Problem: What is the number of lines in the data that hold the string "this"? Reply with that number only.

Information given:
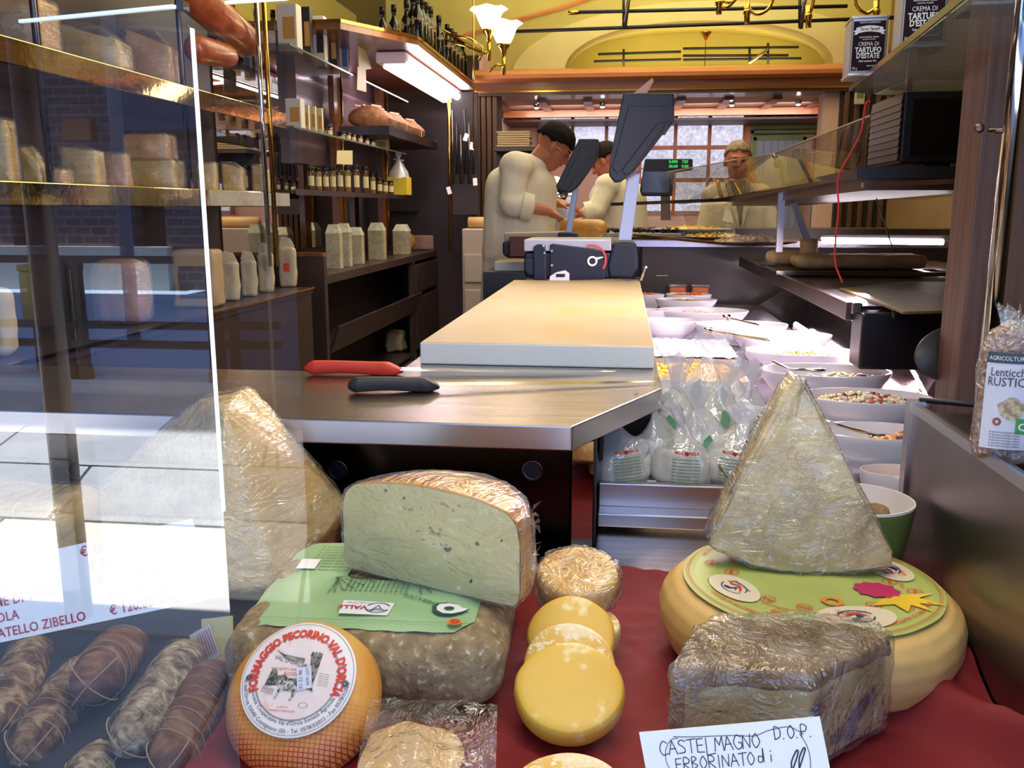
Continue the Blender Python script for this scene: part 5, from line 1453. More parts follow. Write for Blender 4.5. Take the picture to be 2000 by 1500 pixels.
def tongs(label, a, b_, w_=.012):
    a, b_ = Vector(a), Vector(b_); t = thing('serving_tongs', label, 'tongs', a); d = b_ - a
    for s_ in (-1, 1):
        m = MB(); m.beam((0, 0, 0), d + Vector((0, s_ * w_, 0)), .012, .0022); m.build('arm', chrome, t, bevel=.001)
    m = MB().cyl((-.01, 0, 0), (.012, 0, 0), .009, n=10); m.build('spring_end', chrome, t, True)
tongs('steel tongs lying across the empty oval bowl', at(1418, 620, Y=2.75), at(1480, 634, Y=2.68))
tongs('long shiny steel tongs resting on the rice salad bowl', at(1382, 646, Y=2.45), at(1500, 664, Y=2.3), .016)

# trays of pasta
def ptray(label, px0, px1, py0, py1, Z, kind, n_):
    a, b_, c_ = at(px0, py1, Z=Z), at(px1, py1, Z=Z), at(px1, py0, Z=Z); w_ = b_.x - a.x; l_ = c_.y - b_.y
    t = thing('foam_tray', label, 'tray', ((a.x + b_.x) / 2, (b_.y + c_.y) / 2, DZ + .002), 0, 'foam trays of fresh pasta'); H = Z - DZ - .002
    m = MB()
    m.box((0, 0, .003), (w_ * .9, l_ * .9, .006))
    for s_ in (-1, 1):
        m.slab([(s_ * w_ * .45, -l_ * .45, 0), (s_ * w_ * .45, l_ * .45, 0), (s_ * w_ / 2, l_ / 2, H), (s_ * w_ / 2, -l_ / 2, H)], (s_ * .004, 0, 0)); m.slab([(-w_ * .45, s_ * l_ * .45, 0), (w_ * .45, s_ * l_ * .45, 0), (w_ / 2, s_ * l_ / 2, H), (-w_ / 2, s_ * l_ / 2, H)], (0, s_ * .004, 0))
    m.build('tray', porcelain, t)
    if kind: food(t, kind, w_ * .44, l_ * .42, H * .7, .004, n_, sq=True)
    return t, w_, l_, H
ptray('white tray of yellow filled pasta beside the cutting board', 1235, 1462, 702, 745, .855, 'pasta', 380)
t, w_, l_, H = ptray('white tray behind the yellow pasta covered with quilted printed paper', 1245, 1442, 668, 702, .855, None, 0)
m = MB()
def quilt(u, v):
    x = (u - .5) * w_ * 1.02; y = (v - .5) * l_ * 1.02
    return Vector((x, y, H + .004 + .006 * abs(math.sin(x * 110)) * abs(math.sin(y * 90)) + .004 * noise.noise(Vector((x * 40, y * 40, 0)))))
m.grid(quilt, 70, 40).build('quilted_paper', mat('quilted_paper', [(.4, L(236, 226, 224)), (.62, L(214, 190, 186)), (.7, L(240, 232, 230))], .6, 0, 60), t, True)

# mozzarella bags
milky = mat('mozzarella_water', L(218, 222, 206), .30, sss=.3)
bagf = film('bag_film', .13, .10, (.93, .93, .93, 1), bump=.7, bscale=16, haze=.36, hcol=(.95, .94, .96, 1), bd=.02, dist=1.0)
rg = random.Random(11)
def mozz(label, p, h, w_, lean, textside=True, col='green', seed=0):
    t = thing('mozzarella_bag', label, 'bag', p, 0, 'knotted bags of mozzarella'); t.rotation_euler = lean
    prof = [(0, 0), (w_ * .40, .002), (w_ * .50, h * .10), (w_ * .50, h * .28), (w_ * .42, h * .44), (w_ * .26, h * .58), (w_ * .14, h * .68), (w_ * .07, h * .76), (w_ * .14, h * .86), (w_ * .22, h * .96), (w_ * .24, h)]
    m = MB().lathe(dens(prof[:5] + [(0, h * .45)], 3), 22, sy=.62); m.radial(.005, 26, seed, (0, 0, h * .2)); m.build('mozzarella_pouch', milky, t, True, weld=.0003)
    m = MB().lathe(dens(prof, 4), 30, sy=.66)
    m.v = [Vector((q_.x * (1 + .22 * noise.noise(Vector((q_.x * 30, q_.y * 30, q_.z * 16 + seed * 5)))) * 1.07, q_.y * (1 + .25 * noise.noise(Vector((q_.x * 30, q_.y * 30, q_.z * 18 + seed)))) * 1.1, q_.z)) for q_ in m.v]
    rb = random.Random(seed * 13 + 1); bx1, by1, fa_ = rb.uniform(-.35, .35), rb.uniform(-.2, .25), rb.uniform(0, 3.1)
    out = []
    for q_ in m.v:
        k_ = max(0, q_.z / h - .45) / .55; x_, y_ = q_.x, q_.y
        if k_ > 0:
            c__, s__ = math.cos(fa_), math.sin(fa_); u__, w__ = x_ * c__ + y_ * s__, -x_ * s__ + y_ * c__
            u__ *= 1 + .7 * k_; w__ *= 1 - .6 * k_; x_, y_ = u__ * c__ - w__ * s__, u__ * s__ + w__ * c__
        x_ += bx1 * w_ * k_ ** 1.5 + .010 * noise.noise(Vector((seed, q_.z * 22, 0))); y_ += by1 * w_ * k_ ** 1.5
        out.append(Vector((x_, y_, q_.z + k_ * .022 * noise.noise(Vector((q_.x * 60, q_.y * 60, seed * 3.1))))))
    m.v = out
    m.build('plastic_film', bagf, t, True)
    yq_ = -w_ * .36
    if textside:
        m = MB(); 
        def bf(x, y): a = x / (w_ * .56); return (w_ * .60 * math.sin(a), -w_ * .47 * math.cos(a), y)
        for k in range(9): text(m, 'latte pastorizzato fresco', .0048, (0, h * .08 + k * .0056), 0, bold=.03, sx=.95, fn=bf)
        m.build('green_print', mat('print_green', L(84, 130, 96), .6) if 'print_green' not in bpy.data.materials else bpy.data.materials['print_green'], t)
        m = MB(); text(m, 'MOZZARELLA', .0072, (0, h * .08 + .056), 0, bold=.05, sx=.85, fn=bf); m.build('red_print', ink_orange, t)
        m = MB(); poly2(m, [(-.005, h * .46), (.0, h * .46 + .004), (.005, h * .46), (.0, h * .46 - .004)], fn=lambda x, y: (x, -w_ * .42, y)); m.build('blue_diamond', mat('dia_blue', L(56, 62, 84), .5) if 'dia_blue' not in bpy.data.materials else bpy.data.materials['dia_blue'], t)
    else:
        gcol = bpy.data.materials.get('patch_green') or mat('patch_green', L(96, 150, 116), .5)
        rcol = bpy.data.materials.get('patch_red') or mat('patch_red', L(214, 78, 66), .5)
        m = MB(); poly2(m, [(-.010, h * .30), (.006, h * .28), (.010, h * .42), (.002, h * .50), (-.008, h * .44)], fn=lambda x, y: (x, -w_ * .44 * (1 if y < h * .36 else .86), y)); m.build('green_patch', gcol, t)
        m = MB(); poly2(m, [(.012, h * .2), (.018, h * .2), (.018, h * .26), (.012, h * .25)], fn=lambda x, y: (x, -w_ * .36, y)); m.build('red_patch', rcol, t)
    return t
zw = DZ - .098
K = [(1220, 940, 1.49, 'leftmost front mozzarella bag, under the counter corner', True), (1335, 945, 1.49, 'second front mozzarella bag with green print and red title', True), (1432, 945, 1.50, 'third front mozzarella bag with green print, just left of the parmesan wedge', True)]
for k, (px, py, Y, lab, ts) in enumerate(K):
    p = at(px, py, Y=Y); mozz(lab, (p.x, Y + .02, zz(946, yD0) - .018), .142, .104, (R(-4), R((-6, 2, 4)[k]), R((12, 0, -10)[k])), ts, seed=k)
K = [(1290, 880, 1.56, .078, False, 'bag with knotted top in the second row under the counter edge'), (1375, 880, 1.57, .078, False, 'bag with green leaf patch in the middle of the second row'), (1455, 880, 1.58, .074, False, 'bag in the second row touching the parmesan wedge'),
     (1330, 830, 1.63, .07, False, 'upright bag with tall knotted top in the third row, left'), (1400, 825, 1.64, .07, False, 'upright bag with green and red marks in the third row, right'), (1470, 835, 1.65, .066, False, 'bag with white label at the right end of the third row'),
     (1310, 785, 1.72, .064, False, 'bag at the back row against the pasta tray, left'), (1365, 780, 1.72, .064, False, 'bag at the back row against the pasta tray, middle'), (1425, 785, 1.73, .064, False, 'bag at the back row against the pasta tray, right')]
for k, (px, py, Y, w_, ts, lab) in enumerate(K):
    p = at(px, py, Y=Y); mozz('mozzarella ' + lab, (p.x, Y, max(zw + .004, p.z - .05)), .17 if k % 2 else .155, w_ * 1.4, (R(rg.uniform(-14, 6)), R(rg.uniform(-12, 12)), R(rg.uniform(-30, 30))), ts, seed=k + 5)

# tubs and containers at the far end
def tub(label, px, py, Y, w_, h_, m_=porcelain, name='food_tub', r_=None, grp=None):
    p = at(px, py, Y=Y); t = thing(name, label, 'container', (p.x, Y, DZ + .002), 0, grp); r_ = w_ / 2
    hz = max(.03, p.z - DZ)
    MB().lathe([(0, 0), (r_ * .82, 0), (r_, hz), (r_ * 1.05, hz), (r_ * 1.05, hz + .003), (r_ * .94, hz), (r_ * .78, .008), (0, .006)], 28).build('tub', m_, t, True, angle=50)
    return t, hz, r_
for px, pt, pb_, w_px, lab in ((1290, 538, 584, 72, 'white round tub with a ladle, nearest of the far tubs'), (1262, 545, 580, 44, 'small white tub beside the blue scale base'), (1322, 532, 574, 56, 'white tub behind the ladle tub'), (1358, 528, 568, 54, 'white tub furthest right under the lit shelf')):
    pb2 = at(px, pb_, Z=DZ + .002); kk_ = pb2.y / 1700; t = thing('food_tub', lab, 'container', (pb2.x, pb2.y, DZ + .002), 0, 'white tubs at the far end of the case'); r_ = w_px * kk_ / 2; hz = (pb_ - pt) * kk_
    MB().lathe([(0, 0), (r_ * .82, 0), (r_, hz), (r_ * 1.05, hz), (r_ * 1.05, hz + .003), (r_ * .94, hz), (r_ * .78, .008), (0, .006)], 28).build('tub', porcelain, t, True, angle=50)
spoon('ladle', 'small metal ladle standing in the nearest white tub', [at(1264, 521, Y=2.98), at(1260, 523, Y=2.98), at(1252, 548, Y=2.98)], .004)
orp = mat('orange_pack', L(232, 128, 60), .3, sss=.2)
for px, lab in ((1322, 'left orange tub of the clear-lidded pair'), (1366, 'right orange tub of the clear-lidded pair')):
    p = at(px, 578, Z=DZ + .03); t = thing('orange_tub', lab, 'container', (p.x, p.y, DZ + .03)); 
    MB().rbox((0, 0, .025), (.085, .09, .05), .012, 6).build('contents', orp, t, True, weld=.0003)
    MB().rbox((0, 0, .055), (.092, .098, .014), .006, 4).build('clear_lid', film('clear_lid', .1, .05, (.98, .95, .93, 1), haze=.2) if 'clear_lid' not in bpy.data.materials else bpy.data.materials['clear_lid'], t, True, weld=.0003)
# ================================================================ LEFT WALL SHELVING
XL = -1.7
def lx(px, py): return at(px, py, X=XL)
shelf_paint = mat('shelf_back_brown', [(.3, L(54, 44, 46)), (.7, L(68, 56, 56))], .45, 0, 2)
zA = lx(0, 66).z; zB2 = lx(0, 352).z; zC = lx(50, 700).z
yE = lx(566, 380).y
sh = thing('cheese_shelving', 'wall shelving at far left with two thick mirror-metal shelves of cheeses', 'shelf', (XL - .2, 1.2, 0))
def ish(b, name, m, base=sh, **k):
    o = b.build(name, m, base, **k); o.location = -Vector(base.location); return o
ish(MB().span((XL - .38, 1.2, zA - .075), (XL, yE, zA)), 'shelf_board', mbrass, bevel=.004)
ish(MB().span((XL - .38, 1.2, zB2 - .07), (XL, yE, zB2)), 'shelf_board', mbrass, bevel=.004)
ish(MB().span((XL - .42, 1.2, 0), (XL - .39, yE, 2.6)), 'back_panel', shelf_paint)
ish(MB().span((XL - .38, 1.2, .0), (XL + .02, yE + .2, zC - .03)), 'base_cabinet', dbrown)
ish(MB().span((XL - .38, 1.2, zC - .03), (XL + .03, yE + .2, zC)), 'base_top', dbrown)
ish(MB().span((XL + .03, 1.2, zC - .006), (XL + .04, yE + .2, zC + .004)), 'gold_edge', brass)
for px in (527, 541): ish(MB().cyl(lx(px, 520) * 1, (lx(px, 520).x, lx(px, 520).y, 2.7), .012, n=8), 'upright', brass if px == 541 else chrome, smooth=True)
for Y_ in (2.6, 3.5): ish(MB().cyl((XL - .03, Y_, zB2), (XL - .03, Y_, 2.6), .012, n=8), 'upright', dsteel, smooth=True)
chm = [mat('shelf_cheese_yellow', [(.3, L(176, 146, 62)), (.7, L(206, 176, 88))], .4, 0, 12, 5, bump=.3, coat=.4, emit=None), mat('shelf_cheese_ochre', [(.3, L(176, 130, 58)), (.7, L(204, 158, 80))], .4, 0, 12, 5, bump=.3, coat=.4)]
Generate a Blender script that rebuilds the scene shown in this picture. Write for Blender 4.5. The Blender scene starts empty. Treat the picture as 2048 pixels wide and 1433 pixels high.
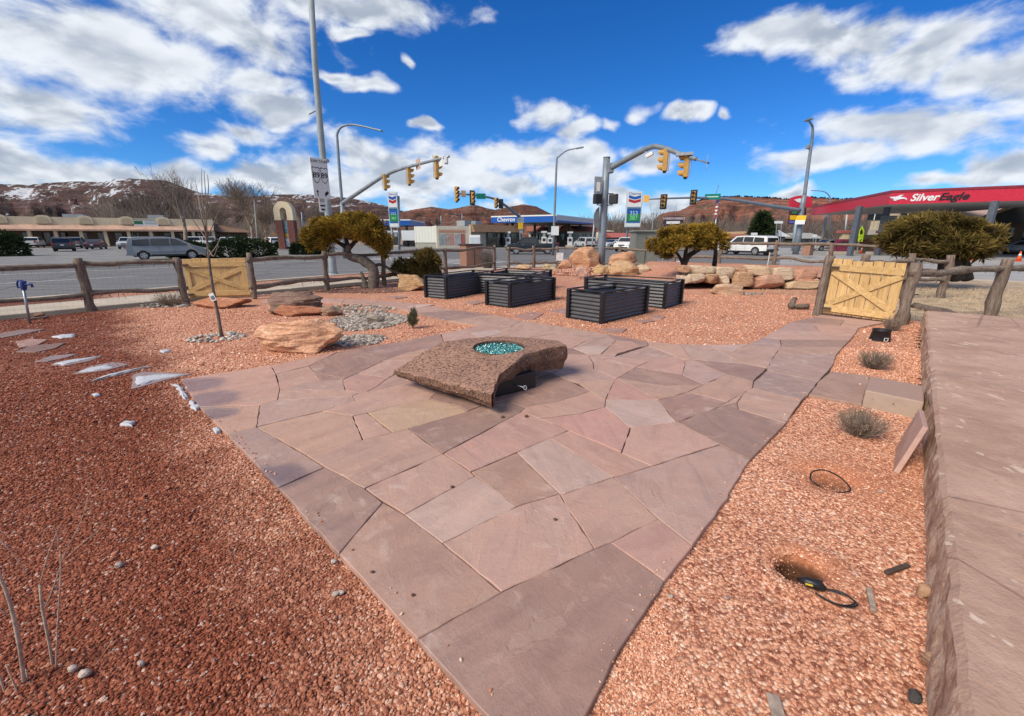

Completed exercise: 2